I have a new topic in the general area of "notables": Namesakes of the Dim Past, by which I mean once-notable people who were popular namesakes for children in past centuries, but whose names we no longer recognize as names of famous people.
For me, this started with Harriet Newell. A great-grandfather of mine had a sister with the given name (first and middle name) Harriet Newell, so I was on the lookout for hitherto unknown relatives named Newell. After running across an apparently unrelated family that named a daughter Harriet Newell, I Googled the name and found a Wikipedia article in which I learned that Harriet was a very young woman from Massachusetts who had died after going to India to be a missionary, and whose story had inspired many 19th-century American families to name their daughters Harriet Newell. I could stop looking for relatives named Newell, because it was clear where my devoutly religious ancestors had gotten this girl's name!
Now when I run across a family member with a middle name that sounds like a surname and isn't recognizable as the name of a family member (or a well-known notable like Benjamin Franklin or Jenny Lind), I search the Internet to see if the first and middle name represent a famous person of the dim past. In addition to Harriet, I've found family members who apparently were named for three popular Christian ministers of yore: Edward Payson, Lorenzo Dow, and John DeBaun. (Of these, Payson and Dow were both popular as namesakes.)

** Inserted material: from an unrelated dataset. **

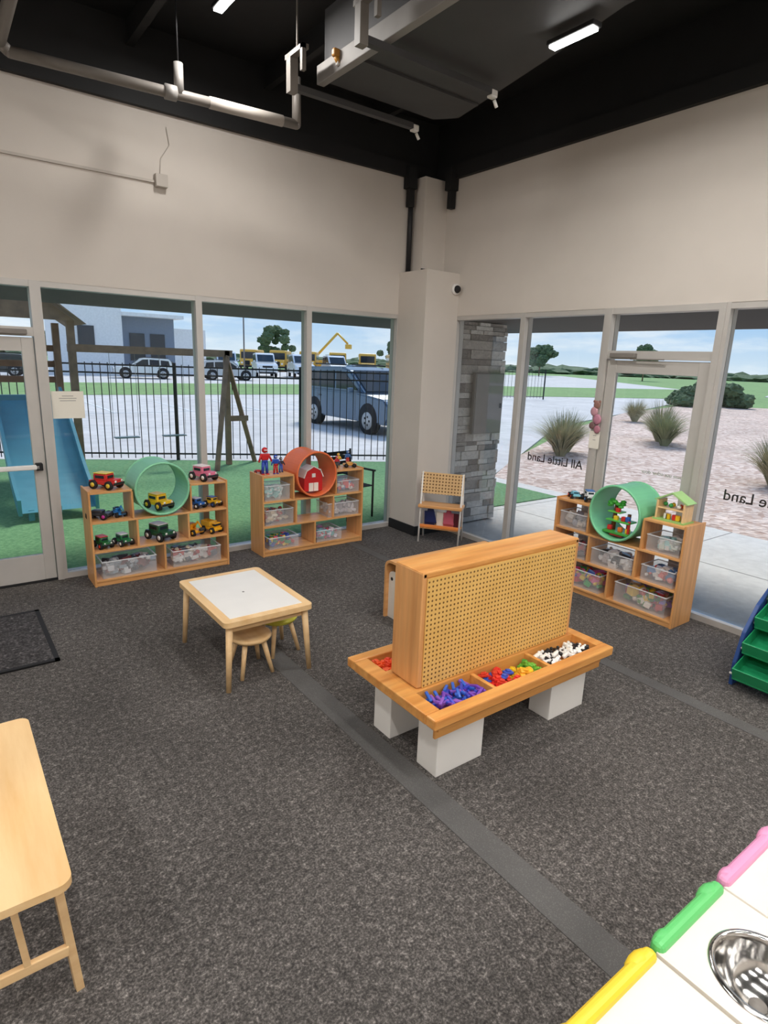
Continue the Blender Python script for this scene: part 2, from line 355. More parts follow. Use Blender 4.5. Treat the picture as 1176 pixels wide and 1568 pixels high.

Some time ago I created a WikiTree profile for Harriet Newell and her husband because I figure that other genealogists might look for her in their family history. Recently I found family members for her and connected her to the global family tree. Katherine Patterson built a profile for Lorenzo Dow for the same reason that I profiled Harriet, but the other namesakes I found are still on my future to-do list.
Others of you probably have encountered similar situations. What other now-forgotten notable namesakes have you found? Are there enough of them to form a category?